Mary Bourke: Hail Mary
The Fringe is great for many things, but it's not especially kind to standup comedians. If you don't have a narrative, a powerpoint presentation or some kind of gimmick, you're likely to get overlooked. Hail Mary sets out to jump that chasm, to create a great show that consists of nothing but jokes.
Right from the start you know this is going to be surprising, as the pleasant and unimposing Bourke saunters onstage to the sound of Public Enemy's Fight The Power. And so it goes, with Bourke using her lilting Irish charm to disguise the harshness of her jokes: routines about the time she was so rude to AA Gill that she got fired; her desire to hunt and kill the users of Mumsnet; a loathing of young, male, 'edgy' comics. Bourke's comedy is savage in intent and surgical in execution.

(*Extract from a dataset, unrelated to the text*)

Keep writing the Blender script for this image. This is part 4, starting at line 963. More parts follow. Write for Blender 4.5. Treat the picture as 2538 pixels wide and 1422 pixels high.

She completely dominates the pace of the gig, in much the same style that Stewart Lee is famous for, modulating betwen bubbly banter and slow-paced whispers. The show eventually reaches the biggest obstacle for this kind of thing: the bit around the 40-minute mark when audiences start to flag. Bourke clears it easily using a game that invites the audience to rate some one liners. It's true to the spirit of her show and peps the audience up for her big finale, which is a scathing discussion of the arrogance of some American comedians.
The showmanship and razzmatazz of the Fringe can sometimes make you forget what you first loved about comedy: the simplicity of one person, one mic and a lot of jokes. Bourke goes in search of that original spirit of standup and reclaims it with style.